Theme National Woman's Christian Temperance Union of Australia

Alternative Names
  • WCTUA
  • Woman's Christian Temperance Union of Australasia

Written by Jane Carey, Monash University and Patricia Grimshaw, The University of Melbourne

The Woman's Christian Temperance Union of Australasia (WCTUA), later renamed the National Woman's Christian Temperance Union of Australia (NWCTUA), and, since 2009, WCTU Australia Ltd, was formed in May 1891 at a meeting held in Melbourne for the purpose of federating the existing colonial unions. This was almost certainly the first interstate gathering of women's organisations held in Australia and the WCTU was the first national women's organisation in the country (Carey, 'NWCTUA', AWR). Its years of prominence would span the period from 1891 to the post-World War II reconstruction period, but it sustained a place in public debate and lobbying on a range of social issues throughout the 20th century.

The American WCTU offered leadership in progressive reform that had significant influence on the Unions in Australia, given their foundation by 'missionaries' who had worked in the United States. The Woman's Christian Temperance Union had its origins in the American West of the early 1870s. Bands of women began to demonstrate to curb the activities of bars, protesting against the public drunkenness and fighting and the domestic violence that drinking alcohol often precipitated. The movement spread, leading to the formation of state women's temperance organisations and, in Cleveland in 1874, a national organisation: the American Woman's Christian Temperance Union ('WCTU-Our History'). These female activists, though voteless themselves, lobbied to persuade male politicians in state legislatures and in Congress to restrict opening hours of bars, to raise the legal age of purchase of alcohol, and to offer male-and eventually female-citizens the option of banning the sale of alcohol in their districts.
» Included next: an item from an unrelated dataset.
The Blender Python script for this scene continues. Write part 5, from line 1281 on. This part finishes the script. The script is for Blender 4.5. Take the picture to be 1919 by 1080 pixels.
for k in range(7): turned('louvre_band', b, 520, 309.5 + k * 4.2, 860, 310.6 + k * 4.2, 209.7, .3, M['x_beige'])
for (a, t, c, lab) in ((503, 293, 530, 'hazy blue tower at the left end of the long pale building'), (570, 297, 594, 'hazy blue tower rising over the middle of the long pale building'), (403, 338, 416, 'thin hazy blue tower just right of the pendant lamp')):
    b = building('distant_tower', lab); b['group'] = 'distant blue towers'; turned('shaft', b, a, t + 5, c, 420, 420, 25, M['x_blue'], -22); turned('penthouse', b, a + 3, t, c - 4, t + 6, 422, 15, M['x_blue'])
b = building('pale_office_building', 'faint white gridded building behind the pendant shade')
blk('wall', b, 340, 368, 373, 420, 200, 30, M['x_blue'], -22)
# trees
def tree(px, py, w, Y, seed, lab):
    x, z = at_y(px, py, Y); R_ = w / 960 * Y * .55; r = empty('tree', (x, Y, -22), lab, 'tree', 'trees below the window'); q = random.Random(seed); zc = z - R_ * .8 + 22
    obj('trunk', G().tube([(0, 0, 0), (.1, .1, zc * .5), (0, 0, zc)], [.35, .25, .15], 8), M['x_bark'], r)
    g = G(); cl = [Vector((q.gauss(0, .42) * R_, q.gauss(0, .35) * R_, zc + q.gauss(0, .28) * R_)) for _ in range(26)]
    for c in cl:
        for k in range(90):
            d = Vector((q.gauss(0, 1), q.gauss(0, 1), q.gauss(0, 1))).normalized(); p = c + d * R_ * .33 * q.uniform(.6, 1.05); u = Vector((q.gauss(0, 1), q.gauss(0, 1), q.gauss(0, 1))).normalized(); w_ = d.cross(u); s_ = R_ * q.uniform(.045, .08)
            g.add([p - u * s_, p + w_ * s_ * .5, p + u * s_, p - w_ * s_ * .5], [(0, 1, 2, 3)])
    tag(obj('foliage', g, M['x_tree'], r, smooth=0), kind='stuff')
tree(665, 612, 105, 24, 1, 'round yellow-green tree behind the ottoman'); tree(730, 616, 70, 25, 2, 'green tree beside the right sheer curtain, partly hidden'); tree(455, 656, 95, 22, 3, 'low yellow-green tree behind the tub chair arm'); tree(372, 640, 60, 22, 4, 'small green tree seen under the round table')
The American WCTU emerged with astonishing rapidity as the largest and most formidable women's organisation in the country. Under the charismatic leadership Frances Willard from 1879, the WCTU's goals intertwined with those of the women's rights movement. Meetings were conducted according to formal rules so that women might prepare themselves for a place in public life. Under Willard (dean of a women's college), the WCTU promoted such causes as women's higher education, physical education for girls in schools, and free kindergartens; equal pay for equal work, a living wage, the eight hour day, courts of conciliation and arbitration; protective laws for women and children in the workplace, reform of laws on marriage and divorce; dress reform, prison reform, shelters for abused mothers and their children; and world peace. This was a generous reform agenda, well within the range of American progressivism, within which political citizenship for women became a key goal.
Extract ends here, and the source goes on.